By AFP - Jul 03,2017 - Last updated at Jul 03,2017

Kurdish fighters from the People’s Protection Units run across a street in Raqqa, Syria, Monday (Reuters photo)

BEIRUT — US-backed fighters pierced extremist-held Raqqa from the south for the first time on Sunday, crossing the Euphrates River to enter a new part of the Syrian city, a monitor said.

The Syrian Democratic Forces (SDF) have spent months closing in on the Daesh terror group’s bastion Raqqa and entered the city’s east and west for the first time last month.

On Thursday, the US-backed Arab-Kurd alliance sealed off the extremists’ last escape route by capturing territory on the southern bank of the Euphrates.

“Today, they entered Raqqa’s south for the first time and seized the Al Hal market,” Rami Abdel Rahman, head of the Syrian Observatory for Human Rights, said on Sunday.

He said some SDF fighters had advanced north across the Euphrates River, while others had attacked Al Hal from the adjacent district of Al Meshleb in Raqqa’s east.

“The market is fully under SDF control but [Daesh] is waging a counterattack,” Abdel Rahman said.

The SDF’s Operation Wrath of the Euphrates announced it had captured Al Hal market on Sunday.

Abdel Rahman also said 11 civilians, including four women and five children, were killed in coalition air strikes on the western Raqqa district of Al Daraiya late Sunday.

The new deaths put at more than 200 the civilian toll from coalition raids on Raqqa since the US-backed SDF entered the city on June 6. 

The observatory said “dozens” of SDF fighters had been killed in Raqqa in the same period, “including 36 in the past week”. 

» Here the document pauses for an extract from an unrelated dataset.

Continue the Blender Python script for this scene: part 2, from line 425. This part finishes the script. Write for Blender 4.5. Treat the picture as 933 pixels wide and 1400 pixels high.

The SDF have since seized a handful of neighbourhoods in the east and west but are facing fierce resistance by Daesh as they push closer to the city centre.

 

‘Destroying tunnels’ 

 

SDF fighters were battling Daesh on Sunday inside the eastern district of Al Senaa, which the extremists retook after an initial advance by the US-backed forces last month. 

Al Senaa is key for both the SDF and Daesh because it is adjacent to the city centre, where most Daesh militants defending Raqqa are thought to be holed up.

Daesh pushed the SDF out of Al Senaa on Friday, using dozens of extremists disguised in SDF uniforms as well as a slew of car bombs. 

After two days of a counter-offensive, the SDF had retaken about 70 per cent of it by Sunday, the observatory said. 

“Our forces are about 100 metres from Baghdad Gate,” said Syrian Elite Forces spokesman Mohammad Khaled Shaker, referring to the entrance to Raqqa’s old city. 

“We are combing the area and destroying tunnels to prevent any new infiltrations towards our positions,” Shaker told AFP. 

According to the coalition, an estimated 2,500 Daesh militants are defending the northern city.

Daesh overran Raqqa in 2014, transforming it into the de facto Syrian capital of its self-declared “caliphate”, which it declared three years ago.

The city became infamous as the scene of some of the group’s worst atrocities, including public beheadings, and is thought to have been a hub for planning attacks overseas.

 

The United Nations has expressed concern for up to 100,000 civilians it says are still trapped in the city.